Spring Boot EnableCaching and Cacheable annotation not working

Question

I want to cache master data to Redis.

So, I had written these codes.

@Configuration
@EnableCaching
public class AppConfig extends CachingConfigurerSupport {
    @Bean
    @Autowired
    public CacheManager cacheManager(RedisTemplate<Object, Object> redisTemplate) {
        RedisCacheManager cacheManager = new RedisCacheManager(redisTemplate);
        Map<String, Long> expires = new HashMap<>();
        expires.put("cache.day", new Long(24 * 60 * 60));
        cacheManager.setExpires(expires);
        return cacheManager;
    }
}

And

package com.taisho.artifacts.repository.impl;

import org.springframework.cache.annotation.Cacheable;
import org.springframework.stereotype.Repository;

import java.util.ArrayList;
import java.util.List;

@Repository
public class TestRepository {

    @Cacheable(value = "cache.day", key = "'cache.test'")
    public List<String> getTest() {
        List<String> list = new ArrayList<>();
        list.add("test");
        list.add("sample");
        return list;
    }

    public void printTest() {
        System.out.println(getTest());
    }
}

And ymlfile

spring:
  redis:
    host: 127.0.0.1
    port: 26379

But, Cache not working...

Whenever I call printTest method, "getTest" method will execute. Redis has no data... What is a problem in my code?

Note

SpringBoot version is 1.4.0

dependencies are

compile("org.springframework.boot:spring-boot-starter-web:${springBootVersion}")
compile("org.springframework.boot:spring-boot-starter-data-redis:${springBootVersion}")
compile("org.springframework.boot:spring-boot-autoconfigure:${springBootVersion}")

Answer 1

TL; DR

---

Spring AOP is proxy-based, so when you calling the getTest() method from the printTest() method, the getTest() method would be called on this reference not the proxied version which is capable of performing caching operations. Usually this is a Design Smell and you are better off reconsidering your current design. But as a workaround, you can use the AopContext:

public void printTest() {
    System.out.println(((TestRepository) AopContext.currentProxy()).getTest());
}

Detailed Answer

---

Suppose you have a client code that has access to the TestRepository through Dependency Injection:

@Component
class SomeUnfortunateClient {
    // I know field injection is evil!
    @Autowired TestRepository testRepository;

    void youAreGoingToBeSurprised() {
        testRepository.printTest();
    }
}

The TestRepository is a Spring managed repository and in order to add the additional functionalities to the TestRepository, e.g. Caching, Spring will create a Proxy for it. This means that method calls on the testRepository object reference will be calls on the proxy, and as such the proxy will be able to delegate to all of the interceptors (advice) that are relevant to that particular method call. In your case, those advises would check if the cache entry exists or not.

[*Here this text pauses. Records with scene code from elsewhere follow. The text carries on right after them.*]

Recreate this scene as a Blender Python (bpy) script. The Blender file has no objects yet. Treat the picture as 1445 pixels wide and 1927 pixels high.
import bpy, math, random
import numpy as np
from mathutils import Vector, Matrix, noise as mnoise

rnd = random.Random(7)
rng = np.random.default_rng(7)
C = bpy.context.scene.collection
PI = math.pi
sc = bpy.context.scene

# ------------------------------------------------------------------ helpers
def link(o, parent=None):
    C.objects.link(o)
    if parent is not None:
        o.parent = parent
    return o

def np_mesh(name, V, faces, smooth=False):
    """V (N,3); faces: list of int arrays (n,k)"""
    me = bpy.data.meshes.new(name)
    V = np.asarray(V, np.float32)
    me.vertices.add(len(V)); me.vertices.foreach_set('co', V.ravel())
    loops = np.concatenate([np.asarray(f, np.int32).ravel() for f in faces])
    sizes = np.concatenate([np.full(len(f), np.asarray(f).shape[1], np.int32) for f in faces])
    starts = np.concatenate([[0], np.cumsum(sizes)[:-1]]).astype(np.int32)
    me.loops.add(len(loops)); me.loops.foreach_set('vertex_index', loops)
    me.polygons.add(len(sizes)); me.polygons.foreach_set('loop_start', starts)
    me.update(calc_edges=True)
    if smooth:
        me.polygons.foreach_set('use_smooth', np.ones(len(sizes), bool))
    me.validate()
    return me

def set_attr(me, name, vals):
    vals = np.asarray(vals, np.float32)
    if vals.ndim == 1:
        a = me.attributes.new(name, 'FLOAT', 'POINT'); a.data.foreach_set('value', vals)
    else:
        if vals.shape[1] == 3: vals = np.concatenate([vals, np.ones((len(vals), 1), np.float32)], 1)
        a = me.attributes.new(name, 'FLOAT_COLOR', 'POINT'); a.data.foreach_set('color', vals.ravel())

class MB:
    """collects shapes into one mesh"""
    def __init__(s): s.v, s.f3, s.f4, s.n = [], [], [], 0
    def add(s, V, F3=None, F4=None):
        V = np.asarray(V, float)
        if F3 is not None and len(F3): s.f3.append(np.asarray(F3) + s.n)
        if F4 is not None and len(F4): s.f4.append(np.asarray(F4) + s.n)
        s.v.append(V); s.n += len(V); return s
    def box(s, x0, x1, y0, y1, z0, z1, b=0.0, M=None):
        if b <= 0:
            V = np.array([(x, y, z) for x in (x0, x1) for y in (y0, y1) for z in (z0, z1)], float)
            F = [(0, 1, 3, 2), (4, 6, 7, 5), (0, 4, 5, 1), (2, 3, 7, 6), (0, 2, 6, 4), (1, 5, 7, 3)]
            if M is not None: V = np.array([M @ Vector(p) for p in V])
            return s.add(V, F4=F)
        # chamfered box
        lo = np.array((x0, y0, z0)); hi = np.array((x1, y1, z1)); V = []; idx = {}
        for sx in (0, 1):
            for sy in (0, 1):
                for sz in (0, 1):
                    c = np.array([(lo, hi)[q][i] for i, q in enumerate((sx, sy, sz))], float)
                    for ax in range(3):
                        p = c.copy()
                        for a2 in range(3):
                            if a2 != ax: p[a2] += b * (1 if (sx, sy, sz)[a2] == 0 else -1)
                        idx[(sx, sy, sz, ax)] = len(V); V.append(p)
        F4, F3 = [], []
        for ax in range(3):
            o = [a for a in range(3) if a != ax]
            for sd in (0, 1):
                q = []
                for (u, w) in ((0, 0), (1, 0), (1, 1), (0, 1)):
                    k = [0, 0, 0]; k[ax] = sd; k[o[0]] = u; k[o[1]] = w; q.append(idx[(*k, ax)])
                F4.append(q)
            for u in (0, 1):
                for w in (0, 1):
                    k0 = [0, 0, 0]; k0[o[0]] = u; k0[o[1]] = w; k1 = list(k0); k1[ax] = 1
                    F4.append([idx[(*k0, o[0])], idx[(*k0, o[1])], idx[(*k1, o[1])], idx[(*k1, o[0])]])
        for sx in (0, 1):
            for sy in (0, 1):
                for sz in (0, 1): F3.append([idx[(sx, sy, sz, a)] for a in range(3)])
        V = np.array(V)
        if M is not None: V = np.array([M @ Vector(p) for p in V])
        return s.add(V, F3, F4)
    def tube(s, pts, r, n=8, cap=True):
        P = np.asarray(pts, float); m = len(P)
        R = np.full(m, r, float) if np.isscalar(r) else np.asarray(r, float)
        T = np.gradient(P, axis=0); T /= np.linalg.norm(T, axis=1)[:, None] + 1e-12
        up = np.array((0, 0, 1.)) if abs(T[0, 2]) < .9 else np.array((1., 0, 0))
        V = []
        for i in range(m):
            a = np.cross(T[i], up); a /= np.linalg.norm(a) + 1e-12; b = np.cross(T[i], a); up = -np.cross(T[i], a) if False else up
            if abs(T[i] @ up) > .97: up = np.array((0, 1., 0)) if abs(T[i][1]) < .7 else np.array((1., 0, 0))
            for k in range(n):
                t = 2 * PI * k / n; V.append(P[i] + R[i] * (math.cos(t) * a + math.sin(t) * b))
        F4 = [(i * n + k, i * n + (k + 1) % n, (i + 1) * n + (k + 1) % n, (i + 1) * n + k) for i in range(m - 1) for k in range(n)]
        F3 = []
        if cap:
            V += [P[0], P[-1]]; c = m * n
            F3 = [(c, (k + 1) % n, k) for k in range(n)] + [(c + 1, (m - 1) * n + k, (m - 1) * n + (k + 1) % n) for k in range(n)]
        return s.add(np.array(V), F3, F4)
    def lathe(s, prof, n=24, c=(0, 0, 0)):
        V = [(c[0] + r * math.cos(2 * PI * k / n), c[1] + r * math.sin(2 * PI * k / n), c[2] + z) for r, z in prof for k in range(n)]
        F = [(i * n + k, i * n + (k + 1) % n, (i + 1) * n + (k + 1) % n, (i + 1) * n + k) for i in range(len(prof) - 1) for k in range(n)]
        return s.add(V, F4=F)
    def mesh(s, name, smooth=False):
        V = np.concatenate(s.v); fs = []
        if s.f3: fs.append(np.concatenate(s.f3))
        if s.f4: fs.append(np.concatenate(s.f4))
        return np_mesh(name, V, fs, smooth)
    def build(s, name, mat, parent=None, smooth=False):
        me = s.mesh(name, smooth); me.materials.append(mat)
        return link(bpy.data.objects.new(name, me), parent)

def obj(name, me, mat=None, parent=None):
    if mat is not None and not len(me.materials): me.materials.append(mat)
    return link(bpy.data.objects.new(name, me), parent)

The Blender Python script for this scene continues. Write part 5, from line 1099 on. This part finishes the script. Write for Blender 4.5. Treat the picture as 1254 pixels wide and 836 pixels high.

However, once the call has finally reached the target object, the TestRepository reference in this case, any method calls that it may make on itself, such as System.out.println(getTest());, are going to be invoked against the this reference, and not the proxy. It means that self-invocation is not going to result in the advice associated with a method invocation getting a chance to execute.

As the Spring Documentation states:

Okay, so what is to be done about this? The best approach (the term best is used loosely here) is to refactor your code such that the self-invocation does not happen. For sure, this does entail some work on your part, but it is the best, least-invasive approach. The next approach is absolutely horrendous, and I am almost reticent to point it out precisely because it is so horrendous. You can (choke!) totally tie the logic within your class to Spring AOP by doing this:

public class SimplePojo implements Pojo {

    public void foo() {
        // this works, but... gah!
        ((Pojo) AopContext.currentProxy()).bar();
    }

    public void bar() {
        // some logic...
    }
}

This totally couples your code to Spring AOP, and it makes the class itself aware of the fact that it is being used in an AOP context, which flies in the face of AOP. It also requires some additional configuration when the proxy is being created.

Further Reading

---

This answer is heavily based on Spring Documentation, so for (even!) more detailed discussion, you should definitely check out the Understanding AOP proxies section in Spring Documentation.